Hace unos días recibí un mensaje desgarrador de mi amigo Germán González, periodista de tribunales al que conocí en mi paso por El Mundo. Sin saludos ni preludios, a bocajarro, me soltó: "Ayer enterramos a mi madre. En las últimas semanas, para ayudar a distraerse del dolor, intensificó su actividad con los recetarios, pedía que le comprasen libretas y las gastaba con rapidez. Aún no hemos contado cuántas dejó escritas, eso sí, la mayoría postres, que a ella le encantaba endulzar".
Doy fe. Trabajar un domingo en la redacción era menos dramático ante la convicción de que Germán aparecería después de comer con un tupper de su madre lleno pastas contundentes y arenosas, enriquecidas con un índice carnavalesco de manteca y azúcar, dulcerías propias de otra época.
Su mensaje iba acompañado de una mala foto, como todas las que hace Germán, pero que retrataba el mejor de los paisajes: cuatro recetas a mano en una libreta de espiral. Coca de yogur, orejuelas, pudin de pan y flan de huevo. En esta última, el agotamiento de la mano es patente. La letra de Sagrario también revela prisa a través de una caligrafía que ya no se enseña en las escuelas, con trazos alargados e inclinados, escorados como los juncos que aguantan ante un vendaval. Como ella, que bien sabía lo que eso significaba.
Sagrario Benet era del Chino, "esa parte de Barcelona siempre invadida, siempre olvidada", como lo definió Arturo San Agustín. Fue una de las vecinas que pese a su resistencia, terminó abandonando el barrio, aunque el barrio nunca la abandonó a ella. Por eso con su muerte, muere también un cachito del Raval, y por ende, de Barcelona. Sucede con la generación que no ha sido suficientemente escuchada, que es la suya.
De esta manera, Sagrario se lleva consigo muchas historias cotidianas que poco o nada interesaron a los que acabaron caricaturizando el Chino, aquellos que se colaban a expoliar páginas sórdidas para sus malas novelas y a tomar fotografías efectivistas para galerías pijas. Sin entender nada, sin llegar a ver a nadie más. Esos nunca sabrían leer entre líneas las historias de su vida, de su familia y de su barrio que Sagrario cuenta a través de cantidades, ingredientes y pasos.
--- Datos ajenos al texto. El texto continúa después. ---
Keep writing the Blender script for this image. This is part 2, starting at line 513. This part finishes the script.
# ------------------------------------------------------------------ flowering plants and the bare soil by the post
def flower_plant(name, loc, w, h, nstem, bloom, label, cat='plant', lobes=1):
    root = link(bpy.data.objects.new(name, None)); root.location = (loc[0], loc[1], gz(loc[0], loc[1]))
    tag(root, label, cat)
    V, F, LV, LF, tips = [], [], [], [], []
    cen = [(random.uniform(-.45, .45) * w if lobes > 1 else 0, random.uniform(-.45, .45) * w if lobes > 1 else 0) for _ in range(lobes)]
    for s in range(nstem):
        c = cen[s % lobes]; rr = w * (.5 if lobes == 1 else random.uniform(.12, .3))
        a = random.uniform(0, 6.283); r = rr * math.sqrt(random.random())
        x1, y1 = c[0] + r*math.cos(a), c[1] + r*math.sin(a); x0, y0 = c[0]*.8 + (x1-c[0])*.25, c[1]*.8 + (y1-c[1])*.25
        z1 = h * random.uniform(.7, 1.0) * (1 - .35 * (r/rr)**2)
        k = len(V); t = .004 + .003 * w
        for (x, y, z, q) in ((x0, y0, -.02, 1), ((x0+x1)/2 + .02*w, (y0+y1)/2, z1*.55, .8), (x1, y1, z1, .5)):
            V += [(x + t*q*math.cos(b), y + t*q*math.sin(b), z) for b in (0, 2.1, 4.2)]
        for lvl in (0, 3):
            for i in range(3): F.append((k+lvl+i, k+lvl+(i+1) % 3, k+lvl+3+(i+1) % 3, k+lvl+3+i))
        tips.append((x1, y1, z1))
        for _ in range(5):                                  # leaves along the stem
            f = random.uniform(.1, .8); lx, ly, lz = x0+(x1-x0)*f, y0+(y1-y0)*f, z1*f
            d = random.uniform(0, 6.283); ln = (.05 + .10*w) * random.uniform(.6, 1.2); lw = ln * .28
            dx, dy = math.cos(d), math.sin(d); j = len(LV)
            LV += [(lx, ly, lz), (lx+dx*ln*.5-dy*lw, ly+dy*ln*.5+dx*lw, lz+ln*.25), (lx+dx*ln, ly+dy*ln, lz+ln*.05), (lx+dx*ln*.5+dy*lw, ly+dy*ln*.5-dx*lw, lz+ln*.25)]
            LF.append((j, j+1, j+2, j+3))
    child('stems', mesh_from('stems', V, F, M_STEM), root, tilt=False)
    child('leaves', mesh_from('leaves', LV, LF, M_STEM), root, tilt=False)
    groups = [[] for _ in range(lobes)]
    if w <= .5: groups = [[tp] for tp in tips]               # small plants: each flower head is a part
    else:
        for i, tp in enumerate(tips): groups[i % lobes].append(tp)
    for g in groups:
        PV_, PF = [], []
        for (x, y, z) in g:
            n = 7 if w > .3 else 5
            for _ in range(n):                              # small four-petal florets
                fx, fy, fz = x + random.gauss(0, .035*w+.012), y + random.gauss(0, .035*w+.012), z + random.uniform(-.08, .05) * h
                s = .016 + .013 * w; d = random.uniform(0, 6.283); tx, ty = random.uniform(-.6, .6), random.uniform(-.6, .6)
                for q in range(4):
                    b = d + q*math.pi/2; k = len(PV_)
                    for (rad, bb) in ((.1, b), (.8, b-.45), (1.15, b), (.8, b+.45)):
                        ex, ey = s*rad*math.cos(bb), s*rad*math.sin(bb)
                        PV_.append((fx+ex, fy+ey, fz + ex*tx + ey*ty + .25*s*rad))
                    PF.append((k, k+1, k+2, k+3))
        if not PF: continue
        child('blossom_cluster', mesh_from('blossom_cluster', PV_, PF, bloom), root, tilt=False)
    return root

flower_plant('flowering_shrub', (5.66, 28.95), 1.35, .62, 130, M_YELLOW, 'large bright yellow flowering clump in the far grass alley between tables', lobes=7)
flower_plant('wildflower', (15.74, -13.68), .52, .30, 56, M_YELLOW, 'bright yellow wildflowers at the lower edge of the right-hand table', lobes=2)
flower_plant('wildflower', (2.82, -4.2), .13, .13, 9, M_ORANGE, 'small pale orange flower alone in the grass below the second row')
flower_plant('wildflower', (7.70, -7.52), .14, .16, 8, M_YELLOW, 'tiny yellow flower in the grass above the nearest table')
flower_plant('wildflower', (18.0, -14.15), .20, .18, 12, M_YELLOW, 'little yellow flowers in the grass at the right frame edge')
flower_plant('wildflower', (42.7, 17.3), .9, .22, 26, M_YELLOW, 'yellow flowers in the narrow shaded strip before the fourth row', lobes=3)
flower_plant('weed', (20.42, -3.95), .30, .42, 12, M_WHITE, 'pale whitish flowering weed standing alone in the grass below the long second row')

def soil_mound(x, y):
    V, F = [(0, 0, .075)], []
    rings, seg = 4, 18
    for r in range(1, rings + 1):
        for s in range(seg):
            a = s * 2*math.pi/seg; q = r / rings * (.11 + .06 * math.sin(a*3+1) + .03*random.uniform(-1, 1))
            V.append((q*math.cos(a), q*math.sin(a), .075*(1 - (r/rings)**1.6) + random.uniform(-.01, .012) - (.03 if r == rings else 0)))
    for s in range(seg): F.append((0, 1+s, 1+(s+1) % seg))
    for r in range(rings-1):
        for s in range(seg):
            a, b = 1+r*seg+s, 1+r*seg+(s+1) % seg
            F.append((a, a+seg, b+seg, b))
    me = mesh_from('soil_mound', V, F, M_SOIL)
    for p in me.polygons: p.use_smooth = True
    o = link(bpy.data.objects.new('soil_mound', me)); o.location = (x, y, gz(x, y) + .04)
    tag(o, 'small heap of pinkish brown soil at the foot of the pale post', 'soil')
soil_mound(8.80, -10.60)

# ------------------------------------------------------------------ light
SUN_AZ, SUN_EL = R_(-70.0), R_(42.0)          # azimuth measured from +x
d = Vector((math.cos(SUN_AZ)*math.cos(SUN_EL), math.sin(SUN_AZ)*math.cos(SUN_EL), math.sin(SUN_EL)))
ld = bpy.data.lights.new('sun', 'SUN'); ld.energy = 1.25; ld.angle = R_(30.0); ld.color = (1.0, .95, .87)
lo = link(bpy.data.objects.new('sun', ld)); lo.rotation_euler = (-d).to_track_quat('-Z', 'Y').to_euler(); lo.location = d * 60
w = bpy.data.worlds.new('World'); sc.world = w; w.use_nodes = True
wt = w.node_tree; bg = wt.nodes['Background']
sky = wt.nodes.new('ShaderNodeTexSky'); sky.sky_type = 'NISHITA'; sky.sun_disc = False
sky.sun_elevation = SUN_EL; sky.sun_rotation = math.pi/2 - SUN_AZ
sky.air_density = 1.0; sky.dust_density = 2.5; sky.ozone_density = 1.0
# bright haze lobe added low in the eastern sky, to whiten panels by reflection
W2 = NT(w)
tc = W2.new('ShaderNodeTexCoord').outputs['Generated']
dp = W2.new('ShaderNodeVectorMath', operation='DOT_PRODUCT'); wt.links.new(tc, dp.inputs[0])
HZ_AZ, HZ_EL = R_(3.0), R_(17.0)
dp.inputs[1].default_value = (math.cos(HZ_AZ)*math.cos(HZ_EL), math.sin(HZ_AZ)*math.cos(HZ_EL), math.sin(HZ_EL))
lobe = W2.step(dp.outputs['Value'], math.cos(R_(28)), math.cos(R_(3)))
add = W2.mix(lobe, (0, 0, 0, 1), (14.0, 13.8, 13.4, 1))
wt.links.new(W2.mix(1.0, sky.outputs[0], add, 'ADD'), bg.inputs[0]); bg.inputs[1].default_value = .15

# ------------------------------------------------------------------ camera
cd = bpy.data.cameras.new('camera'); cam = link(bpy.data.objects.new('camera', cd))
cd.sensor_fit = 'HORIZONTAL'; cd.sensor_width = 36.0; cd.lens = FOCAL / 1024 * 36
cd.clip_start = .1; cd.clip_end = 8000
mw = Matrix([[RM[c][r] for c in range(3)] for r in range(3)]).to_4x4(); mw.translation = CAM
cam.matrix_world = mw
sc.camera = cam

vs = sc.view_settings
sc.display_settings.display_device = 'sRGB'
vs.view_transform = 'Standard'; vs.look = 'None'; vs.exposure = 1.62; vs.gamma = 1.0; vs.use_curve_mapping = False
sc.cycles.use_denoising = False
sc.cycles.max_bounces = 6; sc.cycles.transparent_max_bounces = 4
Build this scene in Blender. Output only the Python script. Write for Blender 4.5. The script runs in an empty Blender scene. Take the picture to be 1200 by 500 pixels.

Historias codificadas que sus hijos y nietas sí sabrán interpretar.
Con el corazón tiritando, llamé a Germán y tras el pésame le insté a escribir, porque le conozco y sé que escribe con la víscera, por eso domina por igual la crónica negra que la poesía. Me dijo que no, como siempre, pero finalmente cedió. En la mejor de sus columnas leemos: "Estos recetarios fueron su forma de enfrentarse a un diagnóstico que conocía muy bien. (...) Ahora su herencia consiste en esos recetarios que son al mismo tiempo un recuerdo y un reflejo de cultura popular, más que gastronómica, ya que exponen un momento de intimidad de las mujeres en la cocina, cuando planeaban exponer toda su generosidad hacia la familia y seres queridos con guisos o dulces. Ahora nos quedan esas hojas escritas, el recuerdo de sabores y olores, la alegría de los que recibían las tartas, pestiños, torrijas y bizcochos; los momentos compartidos junto a un postre y la sensación de que hemos perdido dulzura".
Como tantas amas de casa, lo único que Sagrario dejó por escrito son sus recetas. No lo hicieron para ser recordadas, sino para que sus familias sigan sentándose alrededor de una mesa sin olvidar nunca quiénes son. Esa y no otra es la finalidad de sus últimas recetas.